• **Instructions to follow**: What follows is a listing to be transcribed exactly.

• **Collected material**:
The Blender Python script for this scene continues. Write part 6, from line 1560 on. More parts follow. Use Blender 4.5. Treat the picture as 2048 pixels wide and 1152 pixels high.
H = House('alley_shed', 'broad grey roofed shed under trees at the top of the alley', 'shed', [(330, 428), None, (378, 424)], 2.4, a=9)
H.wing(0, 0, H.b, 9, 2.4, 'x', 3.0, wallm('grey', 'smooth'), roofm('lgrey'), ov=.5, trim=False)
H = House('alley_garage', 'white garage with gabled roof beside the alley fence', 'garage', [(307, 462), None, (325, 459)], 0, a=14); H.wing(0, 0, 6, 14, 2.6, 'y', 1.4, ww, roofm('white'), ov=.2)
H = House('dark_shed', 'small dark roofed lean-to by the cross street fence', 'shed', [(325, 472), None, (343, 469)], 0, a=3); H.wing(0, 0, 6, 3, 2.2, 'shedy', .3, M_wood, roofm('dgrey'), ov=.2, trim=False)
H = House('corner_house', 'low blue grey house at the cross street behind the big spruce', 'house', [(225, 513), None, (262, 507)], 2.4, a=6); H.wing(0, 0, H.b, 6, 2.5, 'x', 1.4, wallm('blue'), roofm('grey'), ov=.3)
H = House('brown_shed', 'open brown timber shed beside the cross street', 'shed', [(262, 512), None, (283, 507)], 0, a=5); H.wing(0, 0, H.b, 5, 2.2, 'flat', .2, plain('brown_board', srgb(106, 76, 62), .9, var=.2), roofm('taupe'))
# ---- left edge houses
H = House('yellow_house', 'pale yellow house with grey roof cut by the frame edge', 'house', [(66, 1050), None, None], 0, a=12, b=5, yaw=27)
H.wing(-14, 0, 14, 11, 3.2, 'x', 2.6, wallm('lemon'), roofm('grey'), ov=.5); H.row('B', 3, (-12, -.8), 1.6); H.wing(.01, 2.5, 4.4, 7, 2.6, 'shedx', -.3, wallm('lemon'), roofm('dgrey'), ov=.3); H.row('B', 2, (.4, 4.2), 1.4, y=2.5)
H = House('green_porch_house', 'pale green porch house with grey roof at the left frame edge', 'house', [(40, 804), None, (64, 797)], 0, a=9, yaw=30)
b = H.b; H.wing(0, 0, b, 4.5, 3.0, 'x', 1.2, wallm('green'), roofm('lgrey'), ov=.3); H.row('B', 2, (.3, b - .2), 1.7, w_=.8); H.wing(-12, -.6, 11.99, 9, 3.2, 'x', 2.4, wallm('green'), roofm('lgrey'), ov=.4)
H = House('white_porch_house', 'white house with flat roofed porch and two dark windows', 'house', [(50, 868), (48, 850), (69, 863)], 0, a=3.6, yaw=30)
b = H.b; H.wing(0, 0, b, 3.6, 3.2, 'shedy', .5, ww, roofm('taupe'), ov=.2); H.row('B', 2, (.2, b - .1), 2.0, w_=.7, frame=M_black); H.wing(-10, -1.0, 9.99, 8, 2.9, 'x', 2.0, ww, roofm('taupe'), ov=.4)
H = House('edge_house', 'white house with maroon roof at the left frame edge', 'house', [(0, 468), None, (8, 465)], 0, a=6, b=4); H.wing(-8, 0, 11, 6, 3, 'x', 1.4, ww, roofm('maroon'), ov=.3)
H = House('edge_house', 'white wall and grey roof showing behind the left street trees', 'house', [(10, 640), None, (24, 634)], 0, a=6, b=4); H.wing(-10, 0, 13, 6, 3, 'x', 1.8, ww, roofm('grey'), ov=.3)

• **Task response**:
The Blender Python script for this scene continues. Write part 6, from line 1560 on. More parts follow. Use Blender 4.5. Treat the picture as 2048 pixels wide and 1152 pixels high.
H = House('alley_shed', 'broad grey roofed shed under trees at the top of the alley', 'shed', [(330, 428), None, (378, 424)], 2.4, a=9)
H.wing(0, 0, H.b, 9, 2.4, 'x', 3.0, wallm('grey', 'smooth'), roofm('lgrey'), ov=.5, trim=False)
H = House('alley_garage', 'white garage with gabled roof beside the alley fence', 'garage', [(307, 462), None, (325, 459)], 0, a=14); H.wing(0, 0, 6, 14, 2.6, 'y', 1.4, ww, roofm('white'), ov=.2)
H = House('dark_shed', 'small dark roofed lean-to by the cross street fence', 'shed', [(325, 472), None, (343, 469)], 0, a=3); H.wing(0, 0, 6, 3, 2.2, 'shedy', .3, M_wood, roofm('dgrey'), ov=.2, trim=False)
H = House('corner_house', 'low blue grey house at the cross street behind the big spruce', 'house', [(225, 513), None, (262, 507)], 2.4, a=6); H.wing(0, 0, H.b, 6, 2.5, 'x', 1.4, wallm('blue'), roofm('grey'), ov=.3)
H = House('brown_shed', 'open brown timber shed beside the cross street', 'shed', [(262, 512), None, (283, 507)], 0, a=5); H.wing(0, 0, H.b, 5, 2.2, 'flat', .2, plain('brown_board', srgb(106, 76, 62), .9, var=.2), roofm('taupe'))
# ---- left edge houses
H = House('yellow_house', 'pale yellow house with grey roof cut by the frame edge', 'house', [(66, 1050), None, None], 0, a=12, b=5, yaw=27)
H.wing(-14, 0, 14, 11, 3.2, 'x', 2.6, wallm('lemon'), roofm('grey'), ov=.5); H.row('B', 3, (-12, -.8), 1.6); H.wing(.01, 2.5, 4.4, 7, 2.6, 'shedx', -.3, wallm('lemon'), roofm('dgrey'), ov=.3); H.row('B', 2, (.4, 4.2), 1.4, y=2.5)
H = House('green_porch_house', 'pale green porch house with grey roof at the left frame edge', 'house', [(40, 804), None, (64, 797)], 0, a=9, yaw=30)
b = H.b; H.wing(0, 0, b, 4.5, 3.0, 'x', 1.2, wallm('green'), roofm('lgrey'), ov=.3); H.row('B', 2, (.3, b - .2), 1.7, w_=.8); H.wing(-12, -.6, 11.99, 9, 3.2, 'x', 2.4, wallm('green'), roofm('lgrey'), ov=.4)
H = House('white_porch_house', 'white house with flat roofed porch and two dark windows', 'house', [(50, 868), (48, 850), (69, 863)], 0, a=3.6, yaw=30)
b = H.b; H.wing(0, 0, b, 3.6, 3.2, 'shedy', .5, ww, roofm('taupe'), ov=.2); H.row('B', 2, (.2, b - .1), 2.0, w_=.7, frame=M_black); H.wing(-10, -1.0, 9.99, 8, 2.9, 'x', 2.0, ww, roofm('taupe'), ov=.4)
H = House('edge_house', 'white house with maroon roof at the left frame edge', 'house', [(0, 468), None, (8, 465)], 0, a=6, b=4); H.wing(-8, 0, 11, 6, 3, 'x', 1.4, ww, roofm('maroon'), ov=.3)
H = House('edge_house', 'white wall and grey roof showing behind the left street trees', 'house', [(10, 640), None, (24, 634)], 0, a=6, b=4); H.wing(-10, 0, 13, 6, 3, 'x', 1.8, ww, roofm('grey'), ov=.3)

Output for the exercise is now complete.